Continua il calo dei contratti a tempo indeterminato rispetto al 2015, quando i datori di lavoro avevano diritto alla decontribuzione totale per un triennio. Ma i nuovi posti fissi sono stati inferiori anche a quelli censiti nel primo semestre del 2014. Intanto sono stati acquistati 69,9 milioni di buoni da 10 euro, contro i 49,8 della prima metà del 2015 e i 28,5 del 2014
Continua il calo, rispetto al 2015, delle assunzioni a tempo indeterminato. E non dà segno di frenata, nonostante i correttivi annunciati dal governo a giugno, il boom nell’utilizzo dei voucher da 10 euro destinati in teoria solo al pagamento delle prestazioni di lavoro occasionale. Sono i principali risultati che emergono dall’Osservatorio sul precariato dell’Inps relativo ai primi sei mesi del 2016. I dati, relativi ai soli lavoratori dipendenti del settore privato, mostrano che tra gennaio e giugno si sono registrate 2,57 milioni di assunzioni, 302mila in meno rispetto allo stesso periodo del 2015.
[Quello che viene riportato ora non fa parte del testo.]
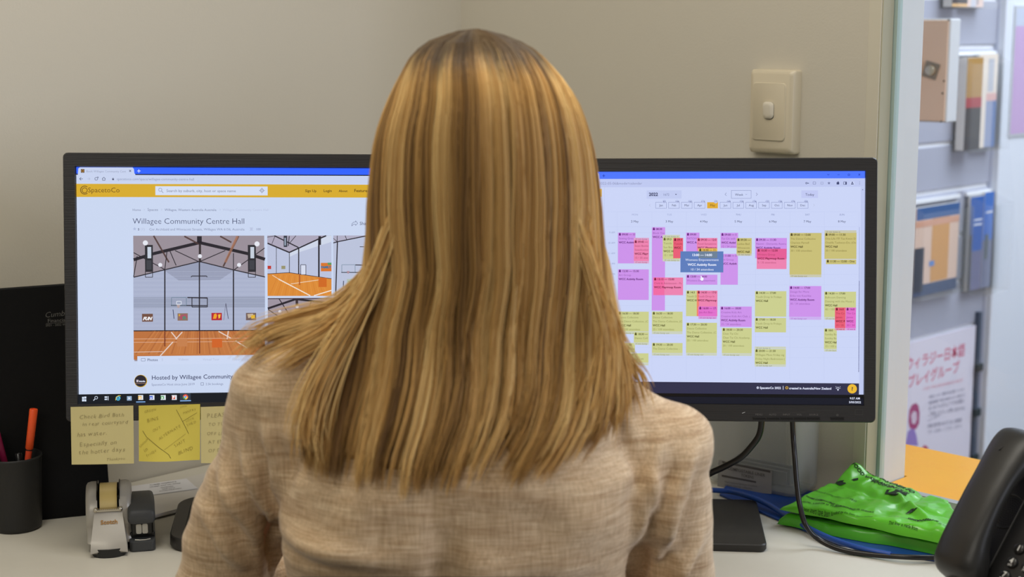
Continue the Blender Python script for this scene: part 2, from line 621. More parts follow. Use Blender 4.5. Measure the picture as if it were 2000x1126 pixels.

Ma il rallentamento ha coinvolto esclusivamente i contratti stabili, spinti lo scorso anno dall’esonero contributivo totale per tre anni concesso dal governo ai datori di lavoro. Nel primo semestre di quest’anno, con lo sgravio ridotto al 40%, sono stati solo 650mila, 326mila in meno (-33,4%) rispetto allo stesso periodo del 2015. Stesso discorso per le trasformazioni a tempo indeterminato di rapporti a termine, che sono calate del 37% (150mila contro 238mila). A chiedere la fruizione dell’esonero contributivo sono stati 252.046 datori di lavoro. Le assunzioni a tempo indeterminato sono risultate inferiori anche a quelle censite nei primi sei mesi del 2014, che furono 700.788.
Il saldo tra assunzioni e cessazioni, sempre nei primi sei mesi, è stati pari a +516mila, inferiore a quello dello stesso periodo del 2015 (+628mila) ma superiore a quello registrato nei primi sei mesi del 2014 (+423mila). Le cessazioni sono state poco più di 2 milioni, contro i 2,2 milioni del primo semestre 2015.
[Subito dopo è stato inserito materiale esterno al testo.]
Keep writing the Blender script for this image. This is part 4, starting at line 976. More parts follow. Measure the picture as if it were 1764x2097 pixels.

Intanto prosegue il boom dei voucher, “nuova frontiera del precariato” perché sono pensati per retribuire il lavoro accessorio ma spesso vengono usati per retribuire persone che non hanno altri redditi e – come denunciato dal presidente Inps Tito Boeri e ammesso dallo stesso ministro del Lavoro Giuliano Poletti – non di rado mascherano lavoro nero. Nel periodo gennaio-giugno 2016 ne sono stati venduti 69,9 milioni, con un incremento, rispetto al primo semestre 2015, del +40,1%. Diminuisce solo il ritmo di crescita, visto che la prima metà dello scorso anno aveva visto un’impennata del 74,7% del ricorso a questi strumenti. Sui quali a giugno il governo è intervenuto per decreto imponendo ai committenti, se si tratta di imprenditori non agricoli o professionisti, di comunicare alla sede territoriale dell’Ispettorato nazionale del lavoro i dati anagrafici o il codice fiscale del lavoratore, il luogo e la durata della prestazione almeno 60 minuti prima dell’inizio. Maglie più larghe per gli imprenditori agricoli, che possono comunicare i dati “con riferimento ad un arco temporale non superiore a 7 giorni”.
Infine gli stipendi iniziali: tra i nuovi rapporti di lavoro a tempo indeterminato si riduce la quota di retribuzioni inferiori a 1.750 euro rispetto a quanto osservato per il corrispondente periodo 2015. Stando ai dati Inps, il 23,3% dei nuovi assunti stabili prende da 1.251 a 1.500 euro e il 22,3% da 1.501 a 1.750 euro, contro, rispettivamente, il 25,5 e il 23,3% dell’anno prima.